Elbows out or slicing straight? Which stroke sends you through the water more quickly?

Swimming is a sport that is constantly evolving. It’s not just the high-tech kit that evolves – it’s the swim technique too. For a triathlete, the most important stroke is the front crawl or freestyle. Lately, there has been a change in thinking about the best front crawl technique – a change that could potentially help you to swim even quicker. One that is simple enough that anyone can learn to make the change.

Here’s the catchTriathlon Training - Swimming

Freestyle has traditionally been taught with the arms being bent in the recovery phase and a high, bent elbow during the ‘catch’ phase. You can pick up any swim instruction book or talk to any coach, and they would probably explain the same bent-arm technique for freestyle. There is nothing wrong with this technique and the majority of international swimmers cope perfectly well with it. However, a few elite swimmers have recently made headlines for changing their technique to straight arms. This includes world-record holder Michael Phelps (USA) and Eamonn Sullivan (Australia). The main benefit of swimming with straight arms is to get more power through momentum.

This generates a quicker velocity over a short distance. As the arm exits the water at the back of the stroke, that momentum from the pull phase is followed through the recovery, without the elbow ever having to change its angle. The downside of straight arms is that it requires a lot more strength, due to the isolation of the shoulder muscles that you need to sustain this technique. So swimming with straight arms is more geared towards short-distance swimmers.

Record breaker

That said, Janet Evans broke world records for the 800m and 1500m back in 1987 with this swim technique, before anyone really gave it any attention. High elbow or ‘bent arm swimming’ on the other hand is considered more efficient when done in conjunction with body rotation. It recruits more muscle groups, and hence puts less emphasis on the specific shoulder muscles. This enables the swimmer to sustain their momentum through the water for longer, and delay any muscle fatigue. You’ll benefit from both techniques.

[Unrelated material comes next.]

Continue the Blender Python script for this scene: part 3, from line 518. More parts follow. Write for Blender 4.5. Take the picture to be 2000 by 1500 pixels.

In an attempt to get away in a mass swim start and have clean water, you need to be fast in the first few hundred yards of a race. This is the time to utilise the straight-arm technique. Once comfortable, you can either settle down and use the bent arm technique for the rest of the swim, or continue with the straight arm if you feel you are strong enough. There is no right or wrong way in terms of which technique to use, but you may find one is faster for you than the other.

SWIM DRILLS

1 Straight Arm

Using swim fins, push off the wall and swim freestyle, with your arms as straight as possible above and below the water. You can do this as a single-arm drill, leaving your non-active arm extended in front of your body, or as a drill while swimming freestyle. A set of 10x50m is a good starting point.

2 Bent Arm

Using swim fins, push off the wall and start swimming freestyle. As your arm finishes the pull phase and breaks the surface of the water by your hip, keep your fingertips softly touching the surface off the water, but allow your elbow to move forward and carry your bent arm. As you reach the top of your stroke, and your hand enters the water, try to keep your elbow high and move your hand to start the stroke. You can do this as a one-arm drill or during freestyle swimming.